Copy exactly, please, the lines of the data from its start through the line containing "20 + k, .05, .8)".

<<<<

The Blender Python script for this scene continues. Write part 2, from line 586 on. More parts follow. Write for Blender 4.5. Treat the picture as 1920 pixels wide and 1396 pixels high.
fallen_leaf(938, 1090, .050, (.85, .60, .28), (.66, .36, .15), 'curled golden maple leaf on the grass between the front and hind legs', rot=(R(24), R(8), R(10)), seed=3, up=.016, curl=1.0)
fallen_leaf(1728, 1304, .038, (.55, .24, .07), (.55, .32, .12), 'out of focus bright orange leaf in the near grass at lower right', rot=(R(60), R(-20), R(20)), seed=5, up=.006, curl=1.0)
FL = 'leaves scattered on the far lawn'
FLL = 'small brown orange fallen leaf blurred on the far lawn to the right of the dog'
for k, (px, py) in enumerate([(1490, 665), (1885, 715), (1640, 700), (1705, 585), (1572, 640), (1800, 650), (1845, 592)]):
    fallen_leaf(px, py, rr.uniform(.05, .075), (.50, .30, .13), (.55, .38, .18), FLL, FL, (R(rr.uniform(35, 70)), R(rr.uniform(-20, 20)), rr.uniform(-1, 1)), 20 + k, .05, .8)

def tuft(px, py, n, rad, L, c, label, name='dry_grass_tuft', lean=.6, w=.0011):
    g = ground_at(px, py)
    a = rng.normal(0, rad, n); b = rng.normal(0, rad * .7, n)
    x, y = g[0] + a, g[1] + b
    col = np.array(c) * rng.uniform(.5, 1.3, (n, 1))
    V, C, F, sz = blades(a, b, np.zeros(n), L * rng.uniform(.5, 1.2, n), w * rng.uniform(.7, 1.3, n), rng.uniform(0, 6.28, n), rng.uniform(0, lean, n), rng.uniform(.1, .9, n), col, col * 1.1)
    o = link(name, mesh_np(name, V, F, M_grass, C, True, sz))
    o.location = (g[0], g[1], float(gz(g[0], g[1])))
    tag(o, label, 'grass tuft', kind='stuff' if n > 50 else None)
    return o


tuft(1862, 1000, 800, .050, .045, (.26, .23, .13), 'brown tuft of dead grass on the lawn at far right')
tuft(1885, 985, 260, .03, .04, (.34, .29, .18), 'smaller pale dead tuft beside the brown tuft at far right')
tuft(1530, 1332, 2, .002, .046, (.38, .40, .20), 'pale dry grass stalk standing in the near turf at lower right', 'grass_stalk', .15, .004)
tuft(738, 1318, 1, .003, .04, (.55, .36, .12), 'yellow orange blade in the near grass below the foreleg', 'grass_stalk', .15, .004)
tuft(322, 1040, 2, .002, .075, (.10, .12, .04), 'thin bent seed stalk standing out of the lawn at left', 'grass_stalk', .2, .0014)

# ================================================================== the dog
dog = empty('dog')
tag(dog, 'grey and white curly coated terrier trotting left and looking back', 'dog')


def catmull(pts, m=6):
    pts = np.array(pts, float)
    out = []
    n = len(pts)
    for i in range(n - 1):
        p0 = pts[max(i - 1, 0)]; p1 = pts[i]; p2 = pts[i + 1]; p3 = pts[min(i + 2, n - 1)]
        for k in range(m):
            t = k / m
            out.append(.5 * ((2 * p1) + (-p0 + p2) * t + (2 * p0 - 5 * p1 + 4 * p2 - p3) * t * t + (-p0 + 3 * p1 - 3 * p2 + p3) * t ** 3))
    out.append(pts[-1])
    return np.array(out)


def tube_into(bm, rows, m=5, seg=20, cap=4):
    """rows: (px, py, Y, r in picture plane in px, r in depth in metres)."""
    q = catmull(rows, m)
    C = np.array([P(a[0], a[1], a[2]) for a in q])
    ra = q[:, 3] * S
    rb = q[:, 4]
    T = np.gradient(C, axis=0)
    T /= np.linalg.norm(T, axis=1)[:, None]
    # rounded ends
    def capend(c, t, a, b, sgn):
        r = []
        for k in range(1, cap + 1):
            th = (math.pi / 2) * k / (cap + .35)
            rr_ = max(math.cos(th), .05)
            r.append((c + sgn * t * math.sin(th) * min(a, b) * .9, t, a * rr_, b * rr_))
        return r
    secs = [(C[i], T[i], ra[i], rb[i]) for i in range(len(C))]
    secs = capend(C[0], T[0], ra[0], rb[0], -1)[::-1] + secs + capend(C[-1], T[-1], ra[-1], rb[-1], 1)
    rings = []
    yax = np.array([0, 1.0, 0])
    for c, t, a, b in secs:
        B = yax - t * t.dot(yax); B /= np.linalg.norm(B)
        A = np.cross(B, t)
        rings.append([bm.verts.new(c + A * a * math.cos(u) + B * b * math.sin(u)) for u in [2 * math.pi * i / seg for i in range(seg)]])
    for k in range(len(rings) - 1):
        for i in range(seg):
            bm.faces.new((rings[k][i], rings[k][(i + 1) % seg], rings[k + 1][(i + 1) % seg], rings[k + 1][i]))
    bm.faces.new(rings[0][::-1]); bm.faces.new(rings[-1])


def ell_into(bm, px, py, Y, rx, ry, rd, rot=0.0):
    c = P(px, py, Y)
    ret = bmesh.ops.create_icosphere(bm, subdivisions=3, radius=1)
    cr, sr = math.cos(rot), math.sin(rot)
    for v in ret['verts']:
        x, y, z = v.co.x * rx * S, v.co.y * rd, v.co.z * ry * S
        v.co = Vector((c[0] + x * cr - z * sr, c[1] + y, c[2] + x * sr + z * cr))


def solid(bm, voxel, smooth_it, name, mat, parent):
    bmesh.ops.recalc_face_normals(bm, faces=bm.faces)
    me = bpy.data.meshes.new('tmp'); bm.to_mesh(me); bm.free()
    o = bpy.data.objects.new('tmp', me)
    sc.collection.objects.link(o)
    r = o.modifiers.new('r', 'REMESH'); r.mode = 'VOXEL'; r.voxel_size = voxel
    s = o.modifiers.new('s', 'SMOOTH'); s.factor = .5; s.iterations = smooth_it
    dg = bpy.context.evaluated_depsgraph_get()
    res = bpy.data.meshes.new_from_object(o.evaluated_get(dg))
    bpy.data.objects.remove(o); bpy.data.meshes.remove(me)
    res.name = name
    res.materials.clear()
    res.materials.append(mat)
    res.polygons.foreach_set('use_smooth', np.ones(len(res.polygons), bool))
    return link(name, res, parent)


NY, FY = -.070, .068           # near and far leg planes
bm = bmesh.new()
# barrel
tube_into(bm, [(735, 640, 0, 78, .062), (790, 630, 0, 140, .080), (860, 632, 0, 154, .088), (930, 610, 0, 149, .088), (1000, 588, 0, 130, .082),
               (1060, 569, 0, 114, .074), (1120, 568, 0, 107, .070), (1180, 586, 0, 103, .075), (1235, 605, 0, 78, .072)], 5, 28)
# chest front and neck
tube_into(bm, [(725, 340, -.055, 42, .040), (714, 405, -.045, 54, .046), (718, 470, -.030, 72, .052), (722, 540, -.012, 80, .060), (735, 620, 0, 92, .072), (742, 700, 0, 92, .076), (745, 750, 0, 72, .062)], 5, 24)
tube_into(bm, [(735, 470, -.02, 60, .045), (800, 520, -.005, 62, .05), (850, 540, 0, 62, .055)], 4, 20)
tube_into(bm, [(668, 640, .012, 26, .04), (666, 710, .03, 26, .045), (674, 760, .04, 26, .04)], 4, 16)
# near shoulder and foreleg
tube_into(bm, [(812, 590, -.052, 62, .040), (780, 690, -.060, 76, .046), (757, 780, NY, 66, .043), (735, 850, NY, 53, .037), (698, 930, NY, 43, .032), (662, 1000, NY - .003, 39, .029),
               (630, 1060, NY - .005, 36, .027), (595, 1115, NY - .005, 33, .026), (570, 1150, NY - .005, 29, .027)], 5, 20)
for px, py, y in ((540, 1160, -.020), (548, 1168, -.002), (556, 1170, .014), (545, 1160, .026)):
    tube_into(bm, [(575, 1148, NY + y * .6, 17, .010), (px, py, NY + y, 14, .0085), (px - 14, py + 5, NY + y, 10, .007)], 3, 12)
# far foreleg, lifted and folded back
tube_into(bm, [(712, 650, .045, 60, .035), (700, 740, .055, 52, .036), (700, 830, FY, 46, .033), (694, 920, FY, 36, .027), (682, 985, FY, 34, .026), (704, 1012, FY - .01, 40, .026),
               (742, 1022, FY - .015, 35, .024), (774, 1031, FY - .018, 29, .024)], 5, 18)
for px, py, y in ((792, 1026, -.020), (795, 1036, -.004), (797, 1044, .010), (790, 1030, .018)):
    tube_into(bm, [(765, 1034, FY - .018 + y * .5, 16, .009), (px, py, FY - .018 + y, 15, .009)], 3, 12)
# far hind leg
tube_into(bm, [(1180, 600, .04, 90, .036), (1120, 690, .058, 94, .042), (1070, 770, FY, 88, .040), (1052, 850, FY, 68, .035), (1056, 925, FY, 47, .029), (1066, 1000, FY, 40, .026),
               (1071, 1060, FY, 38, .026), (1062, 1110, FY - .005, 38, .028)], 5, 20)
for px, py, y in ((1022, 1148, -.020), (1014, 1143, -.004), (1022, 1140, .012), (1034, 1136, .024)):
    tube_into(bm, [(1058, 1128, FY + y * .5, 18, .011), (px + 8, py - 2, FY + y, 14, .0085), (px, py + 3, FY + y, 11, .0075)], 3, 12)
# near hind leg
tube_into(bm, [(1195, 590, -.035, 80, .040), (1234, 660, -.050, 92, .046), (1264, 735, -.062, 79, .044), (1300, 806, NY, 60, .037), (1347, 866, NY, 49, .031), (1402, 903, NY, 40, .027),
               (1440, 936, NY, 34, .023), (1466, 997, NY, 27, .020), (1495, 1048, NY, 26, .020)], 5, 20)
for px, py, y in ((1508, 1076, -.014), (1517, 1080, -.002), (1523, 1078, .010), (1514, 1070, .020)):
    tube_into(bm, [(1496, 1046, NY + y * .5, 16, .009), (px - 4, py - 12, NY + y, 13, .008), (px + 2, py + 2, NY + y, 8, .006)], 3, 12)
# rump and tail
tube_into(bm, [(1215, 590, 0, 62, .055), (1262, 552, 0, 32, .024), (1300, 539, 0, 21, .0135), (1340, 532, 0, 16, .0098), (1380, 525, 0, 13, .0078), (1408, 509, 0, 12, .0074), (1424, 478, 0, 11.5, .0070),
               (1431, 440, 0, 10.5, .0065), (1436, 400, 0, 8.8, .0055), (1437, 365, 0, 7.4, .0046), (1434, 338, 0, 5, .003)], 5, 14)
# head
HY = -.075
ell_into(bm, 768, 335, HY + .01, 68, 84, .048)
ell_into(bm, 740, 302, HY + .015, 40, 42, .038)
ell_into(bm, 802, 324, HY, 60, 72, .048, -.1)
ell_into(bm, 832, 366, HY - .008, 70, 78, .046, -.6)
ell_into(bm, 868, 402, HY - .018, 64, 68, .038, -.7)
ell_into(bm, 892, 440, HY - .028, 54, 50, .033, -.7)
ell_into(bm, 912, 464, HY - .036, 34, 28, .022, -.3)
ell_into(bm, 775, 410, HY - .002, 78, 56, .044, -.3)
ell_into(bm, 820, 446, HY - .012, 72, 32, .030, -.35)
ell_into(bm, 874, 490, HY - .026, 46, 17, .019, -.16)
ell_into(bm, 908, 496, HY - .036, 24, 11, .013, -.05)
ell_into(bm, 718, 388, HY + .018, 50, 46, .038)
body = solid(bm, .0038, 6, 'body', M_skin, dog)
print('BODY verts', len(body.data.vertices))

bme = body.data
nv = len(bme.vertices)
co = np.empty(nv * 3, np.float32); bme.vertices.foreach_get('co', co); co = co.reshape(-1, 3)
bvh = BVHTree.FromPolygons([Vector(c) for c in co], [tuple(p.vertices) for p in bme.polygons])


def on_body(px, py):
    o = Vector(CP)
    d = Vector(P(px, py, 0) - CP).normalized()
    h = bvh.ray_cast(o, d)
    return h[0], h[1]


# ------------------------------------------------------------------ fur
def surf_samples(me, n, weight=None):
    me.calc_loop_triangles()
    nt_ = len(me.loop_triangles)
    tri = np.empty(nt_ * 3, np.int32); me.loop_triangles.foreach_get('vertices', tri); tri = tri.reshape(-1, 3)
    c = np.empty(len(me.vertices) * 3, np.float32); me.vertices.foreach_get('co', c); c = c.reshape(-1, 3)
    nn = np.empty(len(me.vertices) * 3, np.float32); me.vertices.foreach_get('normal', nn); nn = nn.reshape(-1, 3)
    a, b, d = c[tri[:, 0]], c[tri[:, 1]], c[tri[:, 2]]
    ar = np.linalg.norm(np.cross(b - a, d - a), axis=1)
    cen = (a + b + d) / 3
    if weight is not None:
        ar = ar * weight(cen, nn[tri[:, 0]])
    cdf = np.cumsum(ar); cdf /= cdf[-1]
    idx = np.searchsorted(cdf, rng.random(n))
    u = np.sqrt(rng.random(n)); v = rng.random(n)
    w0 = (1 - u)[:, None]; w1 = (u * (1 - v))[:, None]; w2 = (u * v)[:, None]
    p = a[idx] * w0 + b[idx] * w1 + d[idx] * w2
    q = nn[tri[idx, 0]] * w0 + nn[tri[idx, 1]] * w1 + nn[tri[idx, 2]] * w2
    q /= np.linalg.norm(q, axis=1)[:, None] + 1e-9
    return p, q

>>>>

Correct answer:
The Blender Python script for this scene continues. Write part 2, from line 586 on. More parts follow. Write for Blender 4.5. Treat the picture as 1920 pixels wide and 1396 pixels high.
fallen_leaf(938, 1090, .050, (.85, .60, .28), (.66, .36, .15), 'curled golden maple leaf on the grass between the front and hind legs', rot=(R(24), R(8), R(10)), seed=3, up=.016, curl=1.0)
fallen_leaf(1728, 1304, .038, (.55, .24, .07), (.55, .32, .12), 'out of focus bright orange leaf in the near grass at lower right', rot=(R(60), R(-20), R(20)), seed=5, up=.006, curl=1.0)
FL = 'leaves scattered on the far lawn'
FLL = 'small brown orange fallen leaf blurred on the far lawn to the right of the dog'
for k, (px, py) in enumerate([(1490, 665), (1885, 715), (1640, 700), (1705, 585), (1572, 640), (1800, 650), (1845, 592)]):
    fallen_leaf(px, py, rr.uniform(.05, .075), (.50, .30, .13), (.55, .38, .18), FLL, FL, (R(rr.uniform(35, 70)), R(rr.uniform(-20, 20)), rr.uniform(-1, 1)), 20 + k, .05, .8)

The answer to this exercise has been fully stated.